Existe entre Freud y Wittgenstein un acento en común. La obra de ambos, a su manera, produjo un efecto subversivo sobre el saber.

La obra de los dos tiene como esencia un quehacer analítico. La piedra angular, para Freud, fue el desciframiento del lenguaje del insconsciente; para Wittgenstein, los “juegos del lenguaje”. Ambos pertenecieron al universo cultural vienés, pero en lo formal nunca hubo un encuentro entre ellos.

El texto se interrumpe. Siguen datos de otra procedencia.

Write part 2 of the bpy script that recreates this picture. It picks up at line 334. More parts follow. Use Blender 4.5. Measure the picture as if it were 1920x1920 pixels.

Sin embargo, entre la obra de estos dos talentos existe una interesante y fecunda confrontación. Como dice Assoun: “Más allá de ese encuentro frustrado, la confrontación de los ‘entendimientos’ ya no puede aplazarse sin que se transforme en una denegación filosófica”. Esta confrontación teórica, dada la riqueza de ambas obras, merece una tarea de exégesis, permitiendo la creación de un espacio donde el fundador del sicoanálisis y el filósofo de los “juegos del lenguaje” puedan establecer un diálogo con nosotros.

En el texto de Wittgenstein, Conversaciones sobre Freud, quien según sus propias palabras se consideraba discípulo de Freud, establece una confrontación que se basa, en cierta medida, en la temática de esa “actitud crítica”: a partir de la lógica del asentimiento sicoanalítico. Wittgenstein inaugura un camino, después seguido por Derrida, de una crítica y un rexamen de la teoría freudiana de la interpretación (a través de la “vía regia” de acceso al inconsciente: los sueños), que se convierte en interesante crítica epistemológica del modo de pensar y de la racionalidad analíticas.

En realidad, la obra de ambos lo que instaura es una apertura al pensamiento contemporáneo para repensar el inconsciente y el lenguaje, la racionalidad y la ética e incluso el malestar en la cultura. Se abre también con ello la interrogación sobre el saber y el estatuto del sujeto.

La confrontación Wittgenstein-Freud, fecunda y exegética por naturaleza, no sólo representa el encuentro de dos formas de pensamiento, sino el diálogo posible entre la filosofía y el sicoanálisis.

Cabe aquí citar algunas interesantes reflexiones que Marcelo Pasternac, en su excelente libro Lacan o Derrida: psicoanálisis o análisis deconstructivo, de reciente publicación, hace al respecto: “El psicoanálisis y la filosofía son prácticas, campos, actividades, ámbitos (Wittgenstein diría son ‘juegos de lenguaje’) distintos”.

Dicho así suena como una evidencia que no necesita más consideraciones y que, por tanto, no justificaría que se pierda tanto tiempo en disquisiciones. Sin embargo, esa “evidencia” no resulta tan evidente. “Hay filósofos que no se privan de disertar sobre el psicoanálisis y de hacerle observaciones y objeciones que no deberían dejar indiferentes a los psicoanalistas. Por su parte, los hallazgos del psicoanálisis no deberían carecer de consecuencias sobre las elaboraciones de los filósofos, no dejarían de imponer, si son válidos, ciertos límites al despliegue de las concepciones filosóficas”.

En mi opinión, y de acuerdo con Pasternac, a los sicoanalistas nos interesa leer la obra de filósofos que objeten y critiquen con seriedad y con fundamento al sicoanálisis. De ahí el particular interés que despiertan las obras de Wittgenstein y Derrida para nosotros.

Con Wittgenstein el cuestionamiento atraviesa por el tema del asentimiento en el sicoanálisis, mientras que con Derrida, en su obra reciente, la disertación se focaliza en el problema de la resistencia al y del sicoanálisis.

En este diálogo continuo con el episteme, como señala Pasternac, el picoanálisis puede ubicarse en la categoría de “una práctica y un saber que pueden sostener su pertinencia y su racionalidad sin apelar al dominio de la creencia y que, más aún, pueden dar cuenta de la cuestión de la “creencia” como una dimensión de la subjetividad y como un aspecto que está en juego en el devenir mismo de la experiencia analítica, como algo que el mismo psicoanálisis permitirá destituir en su culminación en el fin de un análisis cuando sobre su ruina se instituya el sujeto, eventualmente como pasaje de la posición de analizante a la de analista”.